As extended reality (XR) systems become increasingly immersive and sensor-rich, they enable the collection of fine-grained behavioral signals such as eye and body telemetry. These signals support personalized and responsive experiences and may also contain unique patterns that can be linked back to individuals. However, privacy mechanisms that naively pair unimodal mechanisms (e.g., independently apply privacy mechanisms for eye and body privatization) are often ineffective at preventing re-identification in practice. In this work, we systematically evaluate real-time privacy mechanisms for XR, both individually and in pair, across eye and body modalities. To preserve usability, all mechanisms were tuned based on empirically grounded thresholds for real-time interaction. We evaluated four eye and ten body mechanisms across multiple datasets, comprising up to 407 participants.
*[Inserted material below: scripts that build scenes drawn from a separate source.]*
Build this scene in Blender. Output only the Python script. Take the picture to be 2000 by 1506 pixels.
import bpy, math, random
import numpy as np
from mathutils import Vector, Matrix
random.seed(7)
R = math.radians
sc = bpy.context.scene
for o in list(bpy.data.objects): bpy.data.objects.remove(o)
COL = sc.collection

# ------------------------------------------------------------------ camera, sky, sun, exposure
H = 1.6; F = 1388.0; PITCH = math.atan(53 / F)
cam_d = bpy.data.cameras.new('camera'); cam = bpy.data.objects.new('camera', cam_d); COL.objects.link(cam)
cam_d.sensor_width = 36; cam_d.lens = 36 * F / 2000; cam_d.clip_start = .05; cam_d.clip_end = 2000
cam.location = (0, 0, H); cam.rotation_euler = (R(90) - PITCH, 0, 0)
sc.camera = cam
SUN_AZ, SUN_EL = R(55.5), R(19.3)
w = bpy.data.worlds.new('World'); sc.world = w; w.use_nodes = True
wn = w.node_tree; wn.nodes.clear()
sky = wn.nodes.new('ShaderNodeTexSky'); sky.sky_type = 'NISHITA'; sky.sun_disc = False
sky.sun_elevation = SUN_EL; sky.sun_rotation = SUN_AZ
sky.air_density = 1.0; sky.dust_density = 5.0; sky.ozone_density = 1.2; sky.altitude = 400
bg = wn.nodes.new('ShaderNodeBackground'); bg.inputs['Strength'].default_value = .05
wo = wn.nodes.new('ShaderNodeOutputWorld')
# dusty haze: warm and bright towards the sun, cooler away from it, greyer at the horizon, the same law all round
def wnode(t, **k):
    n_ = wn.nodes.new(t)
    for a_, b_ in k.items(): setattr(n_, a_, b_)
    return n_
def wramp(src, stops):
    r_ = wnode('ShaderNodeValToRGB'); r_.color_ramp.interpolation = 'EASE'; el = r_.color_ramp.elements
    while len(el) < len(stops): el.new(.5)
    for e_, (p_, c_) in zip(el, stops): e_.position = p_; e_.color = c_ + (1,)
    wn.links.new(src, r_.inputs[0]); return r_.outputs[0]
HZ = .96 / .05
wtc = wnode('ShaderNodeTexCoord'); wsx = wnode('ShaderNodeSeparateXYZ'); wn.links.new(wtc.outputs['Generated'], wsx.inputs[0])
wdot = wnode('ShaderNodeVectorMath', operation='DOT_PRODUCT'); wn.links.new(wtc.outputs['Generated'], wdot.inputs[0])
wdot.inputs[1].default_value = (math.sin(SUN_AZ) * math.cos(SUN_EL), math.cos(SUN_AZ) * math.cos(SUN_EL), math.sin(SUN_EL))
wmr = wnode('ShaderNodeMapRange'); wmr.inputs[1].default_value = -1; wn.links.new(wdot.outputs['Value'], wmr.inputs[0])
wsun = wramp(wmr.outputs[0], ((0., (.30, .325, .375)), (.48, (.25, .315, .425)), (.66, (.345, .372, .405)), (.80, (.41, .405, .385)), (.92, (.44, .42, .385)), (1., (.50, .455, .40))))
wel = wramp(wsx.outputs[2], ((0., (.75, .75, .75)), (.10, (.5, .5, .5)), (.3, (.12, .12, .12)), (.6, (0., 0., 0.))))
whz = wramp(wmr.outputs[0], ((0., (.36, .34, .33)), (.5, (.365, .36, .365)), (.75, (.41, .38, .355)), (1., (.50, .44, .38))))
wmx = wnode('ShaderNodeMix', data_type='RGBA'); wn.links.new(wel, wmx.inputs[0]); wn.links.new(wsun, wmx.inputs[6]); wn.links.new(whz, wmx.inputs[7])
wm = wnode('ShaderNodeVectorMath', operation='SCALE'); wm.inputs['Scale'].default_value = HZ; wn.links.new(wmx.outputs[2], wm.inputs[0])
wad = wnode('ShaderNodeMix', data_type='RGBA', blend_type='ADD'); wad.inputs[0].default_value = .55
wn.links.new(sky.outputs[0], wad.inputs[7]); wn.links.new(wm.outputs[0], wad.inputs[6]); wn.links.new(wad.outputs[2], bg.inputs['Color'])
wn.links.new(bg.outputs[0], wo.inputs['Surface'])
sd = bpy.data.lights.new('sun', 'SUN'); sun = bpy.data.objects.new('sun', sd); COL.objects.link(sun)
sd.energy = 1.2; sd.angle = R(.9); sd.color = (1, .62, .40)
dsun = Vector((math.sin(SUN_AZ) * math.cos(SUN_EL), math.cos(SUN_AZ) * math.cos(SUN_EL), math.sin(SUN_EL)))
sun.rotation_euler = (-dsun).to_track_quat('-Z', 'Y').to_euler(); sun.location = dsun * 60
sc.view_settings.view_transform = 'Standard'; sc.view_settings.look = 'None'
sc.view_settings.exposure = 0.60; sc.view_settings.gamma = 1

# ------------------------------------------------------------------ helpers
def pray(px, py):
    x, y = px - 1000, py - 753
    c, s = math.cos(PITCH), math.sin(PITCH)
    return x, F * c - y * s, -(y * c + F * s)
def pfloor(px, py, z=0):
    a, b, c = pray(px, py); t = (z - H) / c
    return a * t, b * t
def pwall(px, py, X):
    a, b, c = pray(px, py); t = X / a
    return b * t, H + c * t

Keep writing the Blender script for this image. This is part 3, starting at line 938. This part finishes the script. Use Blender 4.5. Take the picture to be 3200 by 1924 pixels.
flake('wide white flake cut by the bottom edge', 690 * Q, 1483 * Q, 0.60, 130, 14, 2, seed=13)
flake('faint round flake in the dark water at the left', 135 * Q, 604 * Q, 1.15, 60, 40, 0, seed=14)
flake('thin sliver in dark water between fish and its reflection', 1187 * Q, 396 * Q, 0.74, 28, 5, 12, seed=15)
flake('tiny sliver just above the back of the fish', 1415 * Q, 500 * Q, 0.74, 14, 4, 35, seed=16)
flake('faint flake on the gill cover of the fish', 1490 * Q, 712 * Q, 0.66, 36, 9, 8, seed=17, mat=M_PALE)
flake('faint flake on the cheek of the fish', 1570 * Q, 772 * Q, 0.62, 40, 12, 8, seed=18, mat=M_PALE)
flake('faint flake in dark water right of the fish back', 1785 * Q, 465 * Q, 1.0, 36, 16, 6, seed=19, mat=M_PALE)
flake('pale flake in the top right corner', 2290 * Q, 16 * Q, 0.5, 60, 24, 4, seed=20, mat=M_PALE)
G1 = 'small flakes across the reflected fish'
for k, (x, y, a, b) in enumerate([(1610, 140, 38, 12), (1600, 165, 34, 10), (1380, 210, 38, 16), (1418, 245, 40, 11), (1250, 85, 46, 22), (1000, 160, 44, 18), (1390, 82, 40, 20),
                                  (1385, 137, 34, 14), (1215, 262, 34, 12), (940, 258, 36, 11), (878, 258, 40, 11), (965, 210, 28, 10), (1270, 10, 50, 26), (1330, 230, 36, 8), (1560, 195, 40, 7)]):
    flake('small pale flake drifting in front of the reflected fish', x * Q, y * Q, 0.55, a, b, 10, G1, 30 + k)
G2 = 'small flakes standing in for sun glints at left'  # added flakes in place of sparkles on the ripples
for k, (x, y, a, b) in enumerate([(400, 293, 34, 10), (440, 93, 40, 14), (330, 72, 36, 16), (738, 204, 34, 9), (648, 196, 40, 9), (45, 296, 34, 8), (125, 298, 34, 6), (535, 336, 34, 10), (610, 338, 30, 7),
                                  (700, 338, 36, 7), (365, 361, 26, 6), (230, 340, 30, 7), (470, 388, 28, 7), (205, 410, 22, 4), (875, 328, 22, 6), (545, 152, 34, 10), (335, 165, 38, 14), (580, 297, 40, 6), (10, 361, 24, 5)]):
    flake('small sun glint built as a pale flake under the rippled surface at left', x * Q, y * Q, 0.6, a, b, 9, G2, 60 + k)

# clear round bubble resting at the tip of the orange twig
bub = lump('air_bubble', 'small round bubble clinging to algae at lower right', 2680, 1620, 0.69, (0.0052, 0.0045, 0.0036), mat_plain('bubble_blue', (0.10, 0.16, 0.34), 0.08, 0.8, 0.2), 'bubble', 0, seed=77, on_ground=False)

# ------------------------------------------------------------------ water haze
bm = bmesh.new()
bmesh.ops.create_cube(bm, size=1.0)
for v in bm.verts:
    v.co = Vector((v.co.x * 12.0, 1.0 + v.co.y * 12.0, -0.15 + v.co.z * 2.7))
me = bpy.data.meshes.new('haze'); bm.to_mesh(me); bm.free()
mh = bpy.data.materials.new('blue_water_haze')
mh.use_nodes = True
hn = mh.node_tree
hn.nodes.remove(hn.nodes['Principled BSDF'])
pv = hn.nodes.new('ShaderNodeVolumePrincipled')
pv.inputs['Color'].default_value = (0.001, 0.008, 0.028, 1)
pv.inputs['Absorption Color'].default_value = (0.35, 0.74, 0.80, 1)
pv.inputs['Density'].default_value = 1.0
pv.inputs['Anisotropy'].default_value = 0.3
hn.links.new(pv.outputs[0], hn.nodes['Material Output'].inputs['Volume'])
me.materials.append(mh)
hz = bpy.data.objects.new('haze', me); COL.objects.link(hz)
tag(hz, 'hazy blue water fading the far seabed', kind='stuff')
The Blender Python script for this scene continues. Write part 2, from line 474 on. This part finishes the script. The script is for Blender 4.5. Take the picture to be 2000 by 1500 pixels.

Our results show that while obfuscating eye telemetry alone offers moderate privacy gains, body telemetry perturbation is substantially more effective. When carefully paired, multimodal mechanisms reduce re-identification rate from 80.3% to 26.3% in casual XR applications (e.g., VRChat and Job Simulator) and from 84.8% to 26.1% in competitive XR applications (e.g., Beat Saber and Synth Riders), all without violating real-time usability requirements. These findings underscore the potential of modality-specific and context-aware privacy strategies for protecting behavioral data in XR environments.